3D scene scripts
----------------------------------------
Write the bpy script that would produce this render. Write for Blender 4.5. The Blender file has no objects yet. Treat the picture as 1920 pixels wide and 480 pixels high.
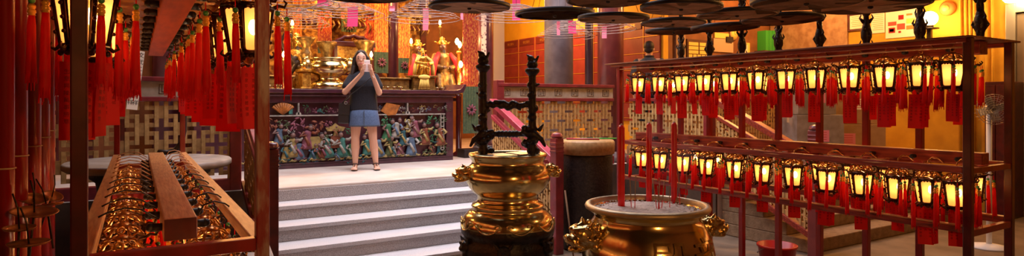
import bpy, math, random
from mathutils import Vector, Matrix
R = random.Random(7)
C = bpy.context.scene.collection
PI = math.pi
SN, CS, F = math.sin(math.radians(31.5)), math.cos(math.radians(31.5)), 1150.0
CZ = 1.67          # eye height above the lower floor
PZ = 0.75          # platform height

# ------------------------------------------------------------ measuring helpers
def ray(px, py):
    u = (px - 960) / F
    return SN + CS * u, CS - SN * u, (190 - py) / F
def onX(px, py, X):
    a, b, c = ray(px, py); d = X / a
    return Vector((X, b * d, CZ + c * d))
def onY(px, py, Y):
    a, b, c = ray(px, py); d = Y / b
    return Vector((a * d, Y, CZ + c * d))
def onD(px, py, d):
    a, b, c = ray(px, py)
    return Vector((a * d, b * d, CZ + c * d))

# ------------------------------------------------------------ materials
MT = {}
def mat(name, c1, c2=None, scale=20, rough=.5, metal=0, bump=0, bscale=None, emit=0, ecol=None, spec=.5, coat=0,
        tex='noise', stretch=(1, 1, 1), lo=.35, hi=.65, detail=4, trans=0, alpha=1):
    m = bpy.data.materials.new(name); m.use_nodes = True
    nt = m.node_tree; N = nt.nodes; L = nt.links
    b = N['Principled BSDF']
    b.inputs['Base Color'].default_value = (*c1, 1)
    b.inputs['Roughness'].default_value = rough
    b.inputs['Metallic'].default_value = metal
    b.inputs['Specular IOR Level'].default_value = spec
    b.inputs['Coat Weight'].default_value = coat
    if coat: b.inputs['Coat Roughness'].default_value = .12
    if alpha < 1: b.inputs['Alpha'].default_value = alpha
    if emit:
        b.inputs['Emission Color'].default_value = (*(ecol or c1), 1)
        b.inputs['Emission Strength'].default_value = emit
    if c2 or bump:
        tc = N.new('ShaderNodeTexCoord'); mp = N.new('ShaderNodeMapping')
        mp.inputs['Scale'].default_value = stretch
        L.new(tc.outputs['Object'], mp.inputs['Vector'])
        if tex == 'noise':
            t = N.new('ShaderNodeTexNoise'); t.inputs['Detail'].default_value = detail
            t.inputs['Scale'].default_value = scale; out = t.outputs['Fac']
        else:
            t = N.new('ShaderNodeTexVoronoi'); t.inputs['Scale'].default_value = scale; out = t.outputs['Distance']
        L.new(mp.outputs[0], t.inputs['Vector'])
        if c2:
            r = N.new('ShaderNodeValToRGB')
            r.color_ramp.elements[0].position = lo; r.color_ramp.elements[0].color = (*c1, 1)
            r.color_ramp.elements[1].position = hi; r.color_ramp.elements[1].color = (*c2, 1)
            L.new(out, r.inputs['Fac']); L.new(r.outputs['Color'], b.inputs['Base Color'])
        if bump:
            t2 = N.new('ShaderNodeTexNoise' if tex == 'noise' else 'ShaderNodeTexVoronoi')
            t2.inputs['Scale'].default_value = bscale or scale
            L.new(mp.outputs[0], t2.inputs['Vector'])
            bp = N.new('ShaderNodeBump'); bp.inputs['Strength'].default_value = bump
            bp.inputs['Distance'].default_value = .01
            L.new(t2.outputs[0] if tex == 'noise' else t2.outputs['Distance'], bp.inputs['Height'])
            L.new(bp.outputs[0], b.inputs['Normal'])
    MT[name] = m
    return m

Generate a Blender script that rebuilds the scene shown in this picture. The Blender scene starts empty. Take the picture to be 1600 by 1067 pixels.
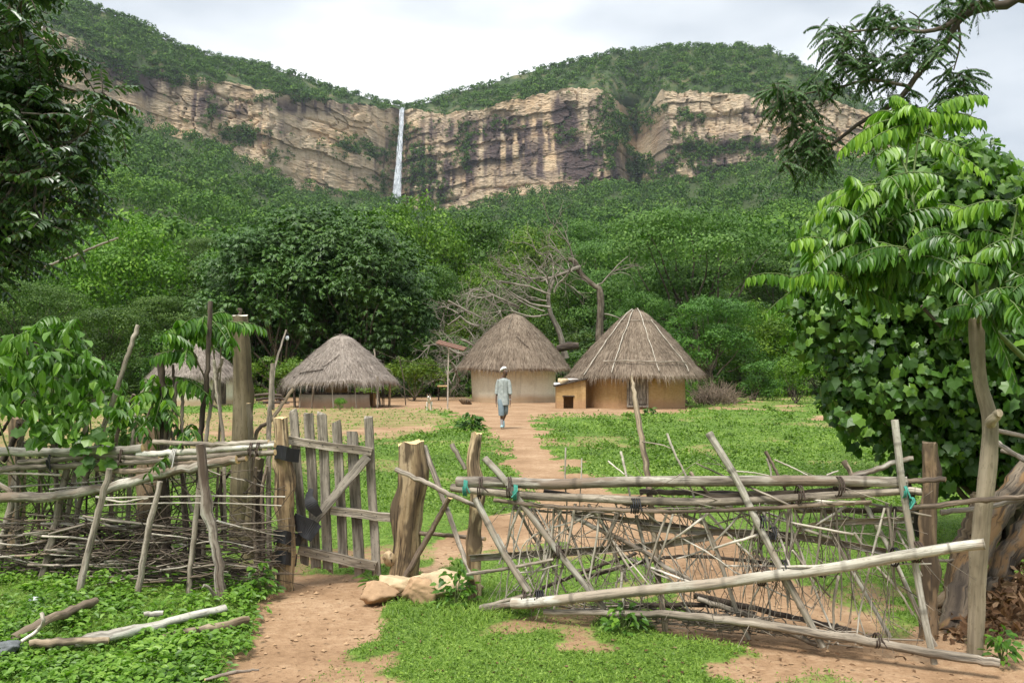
import bpy, math, random
import numpy as np
from mathutils import Vector, Matrix
random.seed(7)
RNG = np.random.default_rng(11)
F = 1386.0; HY = 583.0; CH = 1.6
SC = bpy.context.scene
COL = SC.collection

# ------------------------------------------------------------------ camera, sky, sun, exposure
cam_d = bpy.data.cameras.new('camera'); cam = bpy.data.objects.new('camera', cam_d); COL.objects.link(cam)
cam.location = (0, 0, CH); cam.rotation_euler = (math.radians(90), 0, 0)
cam_d.sensor_width = 36; cam_d.lens = 36*F/1600; cam_d.shift_y = (HY-533.5)/1600
cam_d.clip_start = .05; cam_d.clip_end = 9000
SC.camera = cam
SUN_EL = math.radians(62); SUN_ROT = math.radians(215)       # high, from behind the camera and a little left
w = bpy.data.worlds.new('World'); SC.world = w; w.use_nodes = True
nt = w.node_tree; nt.nodes.clear()
def N(nt, t, **k):
    n = nt.nodes.new(t)
    for a, b in k.items():
        if a in n.inputs and not hasattr(n, a): n.inputs[a].default_value = b
        else: setattr(n, a, b)
    return n
out = N(nt, 'ShaderNodeOutputWorld'); bg = N(nt, 'ShaderNodeBackground'); bg.inputs[1].default_value = .07
sky = N(nt, 'ShaderNodeTexSky'); sky.sky_type = 'NISHITA'; sky.sun_disc = False
sky.sun_elevation = SUN_EL; sky.sun_rotation = SUN_ROT; sky.air_density = 1.2; sky.dust_density = 3
tc = N(nt, 'ShaderNodeTexCoord'); mp = N(nt, 'ShaderNodeMapping'); mp.inputs['Scale'].default_value = (1, 1, 2.6)
mp.inputs['Location'].default_value = (2.1, .4, .6)
no = N(nt, 'ShaderNodeTexNoise'); no.inputs['Scale'].default_value = 1.7; no.inputs['Detail'].default_value = 5; no.inputs['Roughness'].default_value = .5
cr = N(nt, 'ShaderNodeValToRGB'); e = cr.color_ramp.elements
e[0].position = .37; e[0].color = (4.4, 4.9, 5.5, 1); e[1].position = .60; e[1].color = (10, 10.2, 10.4, 1)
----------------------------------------
§ **EXERCISE DIRECTIONS**
Repeat the lines of the listing above verbatim, beginning at its first line and ending at the line containing "# platform height", which is included. Omit pictures.

§ **THE RESULT**
Write the bpy script that would produce this render. Write for Blender 4.5. The Blender file has no objects yet. Treat the picture as 1920 pixels wide and 480 pixels high.
import bpy, math, random
from mathutils import Vector, Matrix
R = random.Random(7)
C = bpy.context.scene.collection
PI = math.pi
SN, CS, F = math.sin(math.radians(31.5)), math.cos(math.radians(31.5)), 1150.0
CZ = 1.67          # eye height above the lower floor
PZ = 0.75          # platform height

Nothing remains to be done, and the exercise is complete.